The decision to accept partnership in the first place is at the foundation of many financial concerns. New partners should make sure they understand the financial criteria for remaining in the partnership, and continually assess their own best interests against them. Be sure to define such considerations as whether the "buy in" to the partnership is at a value asserted by an independent study, whether the sale of your interest could be only under very restricted terms and at a value different from the formula used for the "buy in," and whether you will be jointly and severally liable for the debts of the law firm in the event of the firm's collapse.
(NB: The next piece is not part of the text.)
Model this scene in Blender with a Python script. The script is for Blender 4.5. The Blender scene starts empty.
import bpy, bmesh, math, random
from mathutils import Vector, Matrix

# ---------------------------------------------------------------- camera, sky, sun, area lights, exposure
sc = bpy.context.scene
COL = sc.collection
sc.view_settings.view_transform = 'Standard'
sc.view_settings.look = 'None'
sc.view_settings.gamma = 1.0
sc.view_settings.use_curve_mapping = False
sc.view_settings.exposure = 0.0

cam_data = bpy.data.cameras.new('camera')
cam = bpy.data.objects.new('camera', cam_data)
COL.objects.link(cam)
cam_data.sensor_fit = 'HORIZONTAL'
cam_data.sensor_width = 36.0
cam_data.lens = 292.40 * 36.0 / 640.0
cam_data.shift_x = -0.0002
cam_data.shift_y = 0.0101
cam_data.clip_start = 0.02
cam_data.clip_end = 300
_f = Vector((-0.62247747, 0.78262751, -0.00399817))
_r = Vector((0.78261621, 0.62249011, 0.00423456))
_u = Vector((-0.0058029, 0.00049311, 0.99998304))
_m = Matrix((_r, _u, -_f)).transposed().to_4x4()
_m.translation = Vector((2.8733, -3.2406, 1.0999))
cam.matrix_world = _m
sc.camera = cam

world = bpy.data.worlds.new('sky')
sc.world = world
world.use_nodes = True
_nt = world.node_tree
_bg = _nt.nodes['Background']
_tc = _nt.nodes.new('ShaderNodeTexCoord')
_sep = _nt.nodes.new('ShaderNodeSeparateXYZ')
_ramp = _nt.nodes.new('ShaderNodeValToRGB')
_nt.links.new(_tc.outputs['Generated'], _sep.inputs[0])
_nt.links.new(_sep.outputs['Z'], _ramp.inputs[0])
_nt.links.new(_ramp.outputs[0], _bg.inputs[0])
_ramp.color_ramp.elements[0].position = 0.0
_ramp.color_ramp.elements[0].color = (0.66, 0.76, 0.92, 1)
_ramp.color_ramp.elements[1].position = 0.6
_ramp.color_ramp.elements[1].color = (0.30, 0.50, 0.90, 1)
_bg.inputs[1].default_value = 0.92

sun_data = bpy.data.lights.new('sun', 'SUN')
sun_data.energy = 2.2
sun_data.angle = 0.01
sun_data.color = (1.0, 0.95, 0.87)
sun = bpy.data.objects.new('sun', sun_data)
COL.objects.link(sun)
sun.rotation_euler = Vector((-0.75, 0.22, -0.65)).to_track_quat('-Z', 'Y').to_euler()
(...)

By contrast, a lateral hire's new partnership agreement should specify the nature of the ready-made book business that firms expect will come with the lawyer to his or her new firm. Many pitfalls can keep the business from materializing, and if that happens the lateral hire may face financial penalties. An even more difficult scenario is when the departing lateral hire and the former law firm compete for the business of past clients. The only protection for the lateral lawyer is to ensure that the details of "who gets what" are specified in the partnership agreement.
As the phase-out of older partners at large firms continues, all lawyers nearing retirement age should ask hard personal finance questions about how to cope with a potential dismissal. Will you be able to get any equity at all out of their firms, and if so how fair will be the price set by your former partners? Are there are only certain times of the year (for example, an anniversary date, or the last day of the fiscal year) when you can leave and get their full investment back? Do you know the details of funding and future payment prospects for the firm's pension plan? Your partnership agreements should have the answers. If not, use your partnership status to start asking the hard questions ... now.